THOU SHALT NOT UNCOVER THY MOTHER’S NAKEDNESS
BY GEORGE HAYIM

George Hayim (30 Dec. 1920 - 2 Jan. 2011) was a wealthy Jew born and brought up in Shanghai, with a thoroughly cosmopolitan background. His memoir, Thou Shalt Not Uncover Thy Mother’s Nakedness. An Autobiography, from which the following extracts relevant to Greek love are taken, was published by Quartet Books, London in 1988. These concern his adolescence, when he was a pupil at Harrow, “England’s second most prestigious school”, which he attended between September 1934, when he was thirteen, and the first term of 1936, when he had just reached fifteen.[1]


Chapter 5

Describing his arrival at Harrow:

So here I was at thirteen: I knew that Smithson had peed, that Carris and Dennis used Brylcreem on their hair, and that was it. Sexually I’d only fiddled around with Dick [his elder brother] like many brothers do. [p. 43, …]

George Hayim between his elder brother Dick and his mother, 1929

The first assignment new boys had at Harrow was their fagging duties. Fags were those new boys who had to take messages, run errands or work for older boys. One did private fagging for a senior, and community lagging for the committee of seniors. To get a fag, the senior on duty would scream out ‘Fag!’.  If you were on duty that day, you had to run and stand there to be told what to do. Sometimes one would have to clean something or prepare toast for a senior. In winter there were wood and coal fires and seniors would have toast made for themselves, which juniors weren't allowed; though if they were clever they would hold the bread to be toasted on a long fork and then perhaps drop a slice into the ashes, take it out, shake off the ash, cut off the crust and hand the perfect piece to the senior, munching the ashy crust when the seniors weren't looking.

Sometimes two seniors would each scream out ‘Fag!’ simultaneously from different corners of the house just to torture the wretched fag. Having been forced to memorize practically the whole of the Talmud by the time I was three, and thereby able to pass into a scholarship from, I was exempt from public fagging, but not from private fagging. To be a private fag was to be a senior’s personal servant whose duties included cleaning the leather and brass he used during army officer training, which meant polishing belts and brass buttons until they shone. I didn’t mind being a private fag because I was already well on the way to being a masochist and Father’s domination had led me to seek slavery as a way of life. I enjoyed brushing the shoes and the buttons; it reminded me of those soldiers in Shanghai. I adored the smell of shoe leather and if I worked for a decent senior it was all quite a relief to be protected from the rest of life at school, just as housemaids and butlers feel protected against the hazards of the world outside. [p. 44; …]

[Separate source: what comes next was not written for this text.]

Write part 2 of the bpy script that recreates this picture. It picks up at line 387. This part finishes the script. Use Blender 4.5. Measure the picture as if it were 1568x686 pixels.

Swimming was an exciting summer-term event and for some curious reason this was done naked. The pool was a lake in a field. We would all stand shivering and naked waiting for orders to jump in or not jump in. As English summers were notoriously cold it wasn’t all that much fun. There was a boy called Bill Lithgow, with corn-coloured hair, of typically good country stock, who ended up as Harrow’s cricket captain. Even at sixteen, Lithgow had such a staggeringly handsome muscular body that to look at hint was enough to make me hard. This embarrassed me so much I jumped into the water, which got me into trouble because you were only allowed to jump when you were told to.

The Summer Term at Harrow: the Cricket-Field and Bathing-Place by Charles Joseph Staniland ca. 1892

The Head of our House was a man called Bostock[2], married to the daughter of the Headmaster of Harrow. He was a thin, pleasureless man with an inhuman dry voice and no one liked him. They also said he only had one ball. So when we went swimming, boys constantly dared one another to dive down and find out, but no one ever actually grabbed it. [p. 45; …]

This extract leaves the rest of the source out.